HEB 10:17 "And their sins and their lawless deeds

I will remember no more."

 

HEB 10:18 Now where there is forgiveness of these things, there is no longer any offering for sin.

 

HEB 10:19 Since therefore, brethren, we have confidence to enter the holy place by the blood of Jesus,

 

HEB 10:20 by a new and living way which [entrance] He inaugurated for us through the veil, that is, His flesh,

 

HEB 10:21 and since we have a great priest over the house of God,

 

HEB 10:22 let us draw near with a sincere heart in full assurance of faith, having our hearts sprinkled clean from an evil conscience and our bodies washed with pure water.

 

Christ has cleansed us. Christ has opened the door to the new and living way. It is actually a very old way, but the door has newly been opened.

 

This is our power over sin. The desire to walk on the new and living way. Only the pure and clean can do it and every believer is such in Christ.
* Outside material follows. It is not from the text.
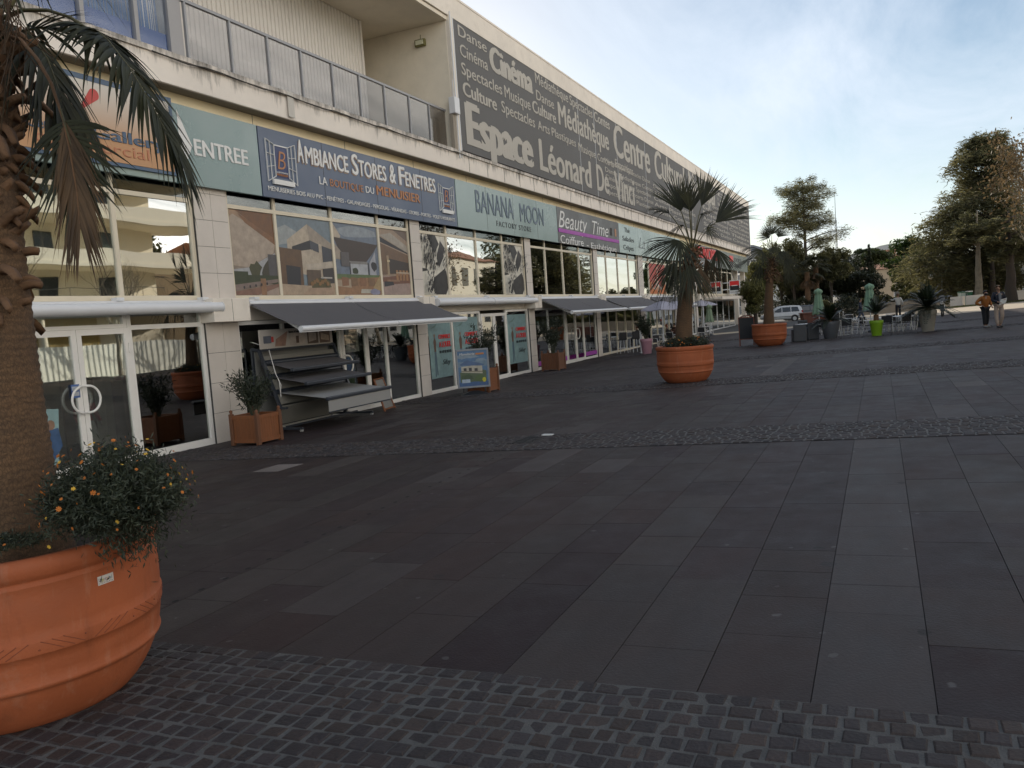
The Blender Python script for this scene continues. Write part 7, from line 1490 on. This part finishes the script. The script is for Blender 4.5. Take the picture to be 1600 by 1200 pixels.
BT('evergreen_tree', 1345, 132, 425, 40, 25, 'low dark tree mass behind the right closed parasol', DKG, 11, n=8000, clumps=30, ll=.45, lw=.18)
BT('evergreen_tree', 1250, 134, 425, 34, 30, 'dark tree behind the white car', DKG, 12, n=8000, clumps=30, ll=.45, lw=.18)
BT('leafy_tree', 1418, 102, 418, 24, 24, 'yellowish green sunlit tree under the left branches of the huge cedar', YG, 13, n=6000, clumps=30, ll=.35, lw=.16)
BT('leafy_tree', 1450, 104, 405, 30, 28, 'olive tree right of the yellowish one under the huge cedar', OLV, 14, n=7000, clumps=30, ll=.4, lw=.16)
BT('leafy_tree', 1500, 106, 425, 26, 22, 'brownish olive tree behind the green bins', OLV, 15, n=6000, clumps=26, ll=.4, lw=.16)
BT('leafy_tree', 1482, 102, 440, 20, 18, 'dark shrub behind the lamp post', DKG, 16, n=4000, clumps=22, ll=.35, lw=.14)
BT('leafy_tree', 1198, 122, 388, 26, 34, 'olive tree with sunlit top between the shops and the far potted palm', YG, 17, n=7000, clumps=32, ll=.42, lw=.18)
BT('leafy_tree', 1242, 121, 372, 26, 40, 'feathery olive tree left of the tall cedar trunk', OLV, 18, n=8000, clumps=34, ll=.45, lw=.16)
BT('leafy_tree', 1300, 126, 384, 30, 28, 'spreading olive tree right of the tall cedar trunk', OLV, 19, n=8000, clumps=34, ll=.45, lw=.16)
# fan palms under the trees
for i, (px, d, pyh, seed) in enumerate(((1263,118,425,5),(1277,120,415,6))):
    b = base_at(px, d); H = hgt(px, pyh, d, b); e = empty('fan_palm', b, ['fan palm with shaggy brown skirt behind the white car','taller fan palm right of its twin behind the white car'][i], 'palm tree', 'palms growing behind the car'); trunk_obj(e, H, .42, .34, (0,0), 14, 14, seed); r_ = random.Random(seed); its = []; dry = []
    for q in range(22):
        a = q*2.4; el_ = math.radians(r_.uniform(-35,80)); dq = (right*math.cos(a)+away*math.sin(a))*math.cos(el_)+Vector((0,0,1))*math.sin(el_); p0 = Vector((0,0,H)); its.append((bez(p0, p0+dq*.9, p0+dq*1.5-Vector((0,0,.3)), 4), 1.25, dict(up=Vector((0,0,1)) if abs(dq.z) < .8 else -away, n=18, spread=1.5, droop=.3, wd=.06)))
    for q in range(12):
        a = q*2.4; el_ = math.radians(-68); dq = (right*math.cos(a)+away*math.sin(a))*math.cos(el_)+Vector((0,0,1))*math.sin(el_); p0 = Vector((0,0,H-.2)); dry.append((bez(p0, p0+dq*.6, p0+dq*1.1, 3), 1.1, dict(up=-away if q % 2 else right, n=14, spread=.6, droop=.2, wd=.06)))
    fronds_obj(e, its, rnd=r_); fronds_obj(e, dry, 'dry_frond', True, r_)
# hedges, low walls
WALLS = pm('beige_stone_wall', (.30,.25,.19), .9, .15, 1.2, .3, 12, dirt=.3, dirtc=(.15,.12,.09))
def lowwall(pa_, pb_, h, th, label, name='low_wall', mat=WALLS):
    a, b = Vector(pa_), Vector(pb_); m = MB(); t = (b-a).normalized(); n = Vector((-t.y, t.x, 0))*th/2; L_ = (b-a).length; K = max(1, int(L_/6))
    for i in range(K):
        p, q = a+(b-a)*i/K, a+(b-a)*(i+1)/K; za, zb = gz(p.x,p.y), gz(q.x,q.y); vs = [(p.x-n.x,p.y-n.y,za-.3),(q.x-n.x,q.y-n.y,zb-.3),(q.x+n.x,q.y+n.y,zb-.3),(p.x+n.x,p.y+n.y,za-.3),(p.x-n.x,p.y-n.y,za+h),(q.x-n.x,q.y-n.y,zb+h),(q.x+n.x,q.y+n.y,zb+h),(p.x+n.x,p.y+n.y,za+h)]; f = [(4,5,6,7),(0,1,5,4),(2,3,7,6)]
        if i == 0: f.append((3,0,4,7))
        if i == K-1: f.append((1,2,6,5))
        m.add(vs, f)
    return m.build(name, mat, label=label, cat='wall')
def hedge(pa_, pb_, z0, h, th, label, leaf, seed, n):
    rn = np.random.default_rng(seed); a, b = np.array(pa_), np.array(pb_); t = rn.uniform(0,1,(n,1)); base = a*(1-t)+b*t; tl_ = (b-a)/np.linalg.norm(b-a); nn = np.array([-tl_[1], tl_[0], 0]); c = base+nn*rn.uniform(-th/2,th/2,(n,1)); c[:,2] = [gz(x,y) for x,y in c[:,:2]]; top = h*(1+.12*np.sin(t[:,0]*23+seed)+.08*np.sin(t[:,0]*57)); c[:,2] += z0+top*rn.uniform(0,1,n)**.6
    o = quads_obj('hedge', tuft_quads(c, .22, .11, rn, .9), leaf); return tag(o, label, 'hedge')
wa, wb = base_at(1290, 82), base_at(1470, 77)
lowwall(wa, wb, 1.0, .4, 'long low beige wall behind the terrace, left of the motor scooter'); hedge(wa+away*.7, wb+away*.7, .3, 1.35, 1.0, 'clipped hedge growing along the top of the long low wall', OLV, 2, 9000)
lowwall(base_at(1487, 76), base_at(1506, 75), .95, .4, 'short low grey wall right of the motor scooter', mat=CONC); lowwall(base_at(1511, 75), base_at(1536, 74), .95, .4, 'low grey wall in front of the green bins', mat=CONC)
lowwall(base_at(1586, 80), base_at(1660, 79), .9, .4, 'low wall right of the thick dark trunk', mat=CONC)
hedge(base_at(1160, 122), base_at(1300, 116), 0, 2.2, 1.4, 'dark hedge closing the road behind the white car', DKG, 5, 9000)
GRASS = leafm('grass_blades', (.03,.045,.012), (.11,.11,.04), .7, .3, .8)
rn = np.random.default_rng(4); ga, gb_ = np.array(base_at(1478, 73)), np.array(base_at(1680, 71)); n = 9000; t = rn.uniform(0,1,(n,1)); c = ga*(1-t)+gb_*t+np.array(away)*rn.uniform(-.3,2.6,(n,1)); c[:,2] = [gz(x,y)+.01 for x,y in c[:,:2]]
q = leaf_quads(c, .13, .03, rn, 2.0); o = quads_obj('grass', q, GRASS); tag(o, kind='stuff')
# bins, lamp posts, mast
for i, (px, w_) in enumerate(((1505,0),(1512,1))):
    b = base_at(px, 77); e = empty('wheelie_bin', b, ['pale lidded waste container left of its green twin by the grey wall','dark green waste container beside the pale one by the grey wall'][i], 'bin', None, RZC); m = MB(); m.prism([(-.28,.08),(.28,.08),(.34,1.25),(-.34,1.25)], lambda u, v, t: (u, -.3+.6*t, v)); m.build('bin_body', pm('bin_pale' if i == 0 else 'bin_green', (.35,.42,.38) if i == 0 else (.02,.12,.06), .5, .1, 3, .05), e); m = MB(); m.bbox(-.36,.36,-.34,.34,1.25,1.36,.03); m.build('lid', WHITE if i else pm('bin_green', (.02,.12,.06), .5, .1, 3, .05), e)
b = base_at(1473, 82); e = empty('street_lamp', b, 'grey street lamp post with a white globe under the huge cedar', 'street lamp'); H = hgt(1472, 428, 82, b); m = MB(); m.tube([(0,0,0),(0,0,H)], [.07,.045], 10); gx = -right*1.1; m.tube([(0,0,H-.1),tuple(gx*.5+Vector((0,0,H+.15))),tuple(gx+Vector((0,0,H)))], .03, 8); m.build('post', pm('grey_post', (.20,.21,.21), .5, .1, 2, .02), e); m = MB(); m.sphere(gx+Vector((0,0,H-.22)), .24, 10); m.build('globe', WHITE, e)
d = 420; b = base_at(1311, d); H = hgt(1309, 296, d, b); e = empty('radio_mast', b, 'thin lattice radio mast in the distance right of the flat topped cedar', 'mast'); m = MB(); hw = .55
for a_ in range(3): ca, sa_ = math.cos(a_*2.094), math.sin(a_*2.094); m.tube([(hw*ca,hw*sa_,0),(hw*.8*ca,hw*.8*sa_,H*.72)], .13, 5)
z = 0
while z < H*.72:
    for a_ in range(3): m.tube([(hw*math.cos(a_*2.094),hw*math.sin(a_*2.094),z),(hw*math.cos((a_+1)*2.094),hw*math.sin((a_+1)*2.094),z+1.4)], .06, 4)
    z += 1.4
m.tube([(0,0,H*.7),(0,0,H)], [.22,.08], 6); m.build('lattice', pm('mast_grey', (.30,.31,.32), .6, .05, 1, 0), e)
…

We decide if we want to continue in sin or walk on that wonderful way. And know this, no matter what you have done to this point, that door is always opened to you.

 

Nicodemus, an early intellectual concerning all things spiritual, asked how in the world someone could be born-again. But it happens every day. Suddenly, a man who puts his faith in the gospel finds himself caught up in the love of God. Suddenly the entire animated world around him has changed and he is made aware that all the universe is the creation of his God and Father, and his God and Father has a purpose. The light of Christ opens his eyes to the world, and doesn’t dull them, to see the creativity which animates all life, even our own participation in it, every color brighter, every meaning clearer, every shape more shapely, every note more musical, every word written and spoken more explicit. Above all, every human face, all human companionship, all human encounters, recognizably a family affair, or potential family affair. The animals too, flying, prowling, burrowing, all their diverse cries and dins, and majestic hills and valleys, rivers, seas, weather, sky, stars, moon; all the earth irradiated with the glory of God for the reborn.